If we express identity mathematically as a minimal degree of divergence from dynamic clusters of social similarities (e.g., as homosexual affiliation, however various measured, rather than as qualifiers inferred from economic behaviors, like buyers of the Prius), we can model agents' economic behaviors differently than we did before. These clusters of social similarities, especially with slices of data that can change with market diversities, have not been available to modelers until now. Digital Humanities disciplines may start to provide data on heretofore squishy interpretive products, and probably spawn disciplines that will refine methods as you describe.

2. lexisaro - February 10, 2010 at 11:45 pm

Another economist "discovering" an area of study- identity predicting behavior in this case- that has already been examined for decades in psychology and organizational behavior.

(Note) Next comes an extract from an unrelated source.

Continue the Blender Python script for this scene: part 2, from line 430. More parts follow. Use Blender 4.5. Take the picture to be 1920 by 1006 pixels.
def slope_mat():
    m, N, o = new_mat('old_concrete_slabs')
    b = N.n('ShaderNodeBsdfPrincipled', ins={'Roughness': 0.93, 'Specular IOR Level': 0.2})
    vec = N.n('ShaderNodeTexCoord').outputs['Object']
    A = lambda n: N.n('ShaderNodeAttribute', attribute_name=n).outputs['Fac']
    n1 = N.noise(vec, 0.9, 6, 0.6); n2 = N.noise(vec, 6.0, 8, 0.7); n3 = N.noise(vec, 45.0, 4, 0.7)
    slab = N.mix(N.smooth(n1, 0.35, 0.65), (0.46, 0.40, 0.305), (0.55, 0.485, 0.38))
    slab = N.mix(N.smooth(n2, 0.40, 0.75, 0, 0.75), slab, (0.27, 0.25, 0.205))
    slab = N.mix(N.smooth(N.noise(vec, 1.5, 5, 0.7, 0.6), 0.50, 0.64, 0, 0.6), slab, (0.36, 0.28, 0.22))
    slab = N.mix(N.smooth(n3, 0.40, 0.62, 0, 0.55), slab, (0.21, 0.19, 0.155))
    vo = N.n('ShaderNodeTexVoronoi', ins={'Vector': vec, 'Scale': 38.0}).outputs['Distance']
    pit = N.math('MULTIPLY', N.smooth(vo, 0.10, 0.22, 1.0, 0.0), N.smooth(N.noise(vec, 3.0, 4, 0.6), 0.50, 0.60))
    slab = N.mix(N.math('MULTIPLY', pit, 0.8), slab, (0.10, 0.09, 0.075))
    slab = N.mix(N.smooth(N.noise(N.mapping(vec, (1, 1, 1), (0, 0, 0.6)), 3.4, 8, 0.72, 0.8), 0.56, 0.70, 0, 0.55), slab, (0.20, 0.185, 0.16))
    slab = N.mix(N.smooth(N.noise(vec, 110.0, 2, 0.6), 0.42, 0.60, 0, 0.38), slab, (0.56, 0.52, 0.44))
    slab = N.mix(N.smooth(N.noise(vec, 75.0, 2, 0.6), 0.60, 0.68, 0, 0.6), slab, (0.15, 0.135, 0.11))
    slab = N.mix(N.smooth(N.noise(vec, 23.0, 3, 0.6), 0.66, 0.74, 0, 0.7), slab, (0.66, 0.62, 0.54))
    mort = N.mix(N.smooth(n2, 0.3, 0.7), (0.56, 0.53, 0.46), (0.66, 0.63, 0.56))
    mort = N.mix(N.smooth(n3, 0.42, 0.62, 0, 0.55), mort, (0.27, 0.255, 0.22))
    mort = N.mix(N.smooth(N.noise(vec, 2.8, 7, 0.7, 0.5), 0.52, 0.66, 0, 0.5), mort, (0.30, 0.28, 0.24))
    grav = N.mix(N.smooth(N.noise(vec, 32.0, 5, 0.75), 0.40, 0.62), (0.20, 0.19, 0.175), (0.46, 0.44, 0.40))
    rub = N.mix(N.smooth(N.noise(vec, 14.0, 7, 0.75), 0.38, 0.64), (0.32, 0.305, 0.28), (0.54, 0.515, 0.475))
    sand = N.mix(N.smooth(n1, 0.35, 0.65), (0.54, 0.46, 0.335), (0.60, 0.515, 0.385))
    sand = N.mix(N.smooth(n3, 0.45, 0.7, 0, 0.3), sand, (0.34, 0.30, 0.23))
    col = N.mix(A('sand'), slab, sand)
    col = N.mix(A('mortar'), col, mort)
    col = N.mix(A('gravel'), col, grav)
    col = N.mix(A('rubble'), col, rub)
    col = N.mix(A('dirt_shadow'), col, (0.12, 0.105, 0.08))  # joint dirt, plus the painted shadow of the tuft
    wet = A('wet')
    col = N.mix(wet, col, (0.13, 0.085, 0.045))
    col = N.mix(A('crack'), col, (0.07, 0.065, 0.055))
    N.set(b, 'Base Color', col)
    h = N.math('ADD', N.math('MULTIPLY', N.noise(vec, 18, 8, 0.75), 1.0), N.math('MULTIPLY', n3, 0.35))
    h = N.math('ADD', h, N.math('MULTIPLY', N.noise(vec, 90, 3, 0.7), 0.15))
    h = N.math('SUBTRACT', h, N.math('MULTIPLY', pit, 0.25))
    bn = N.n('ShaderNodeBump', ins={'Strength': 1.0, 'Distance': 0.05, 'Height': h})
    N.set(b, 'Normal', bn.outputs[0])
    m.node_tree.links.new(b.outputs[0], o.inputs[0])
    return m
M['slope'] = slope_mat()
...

News alert to economists: there is already an entire field, thousands of scholars and many journals devoted to examining the obvious fact that, "people don't just care about economic things, they also care about X and that determines their behavior" :)

3. eric_gates - February 11, 2010 at 10:23 am

Ditto to lexisaro.

Over the past 50 years mankiw style economists have grown largely arrogant and rigid, and their models positing rational actors are not merely crumbling, but have aleady fallen.

Hey, Eugene Fama...why don't you have a similar sit-down with Posner and Becker.

4. nwbiggart - February 11, 2010 at 10:33 am

Yes, the identity stripping ceremony that takes place at West Point (and at prisons, nunneries, and other identity-transforming institutions) was well described by Erving Goffman in 1961 in the award-winning ASYLUMS. Goffman was not obscure and served as president of the American Sociological Association and remains one of the most-read social scientists of all time.

More ironically Erving Goffman was at UC Berkeley from 1958-1968 on the floor above the Economics department that Akerlof joined in 1968. Maybe they met in the elevator? There is now 40 years of identity research in sociology and social psychology that builds on Goffman and Blumer (who continued in Berkeley sociology and presumably rode the elevator too).

Akerlof is a wonderful thinker, and I read his work with pleasure, but to publish as novel something that is old-hat to fellow social scientists is myopic if not worse.

5. emotis - February 11, 2010 at 05:14 pm

Countless feminists, sociologists and anthropologists have written extensively on the issue of identity as "...a component of the workers' utility." The considerable literature on the feminization of global manufacturing would be a case in point.

Thanks economists, for once again reinventing the sociological wheel.

6. cbeugre - February 12, 2010 at 07:37 am

I agree with #2 that the concept of identity has been widely discussed and is still discussed in psychology, especially, social psychology, organizational behavior, and sociology. The real problem with economics and economists is that they want to study economic behavior without understanding first human behavior and human nature. In fact, economic behavior is only a subset of human behavior. Can physicists study the solar system and leave out the sun? Unless, economists understand this, their study of economic behavior will always be flawed as it has been in the past half century.

7. obfpir - February 12, 2010 at 10:11 am

Well, identity is only a subset of human behavior, too.

Does the book actually propose methods for quantifying "identity"-driven preferences and observing them empirically? From the previews, it sounds like it does...that could be interesting.

8. lexisaro - February 13, 2010 at 01:20 pm

^ Not really, as its already been done by marketing researchers.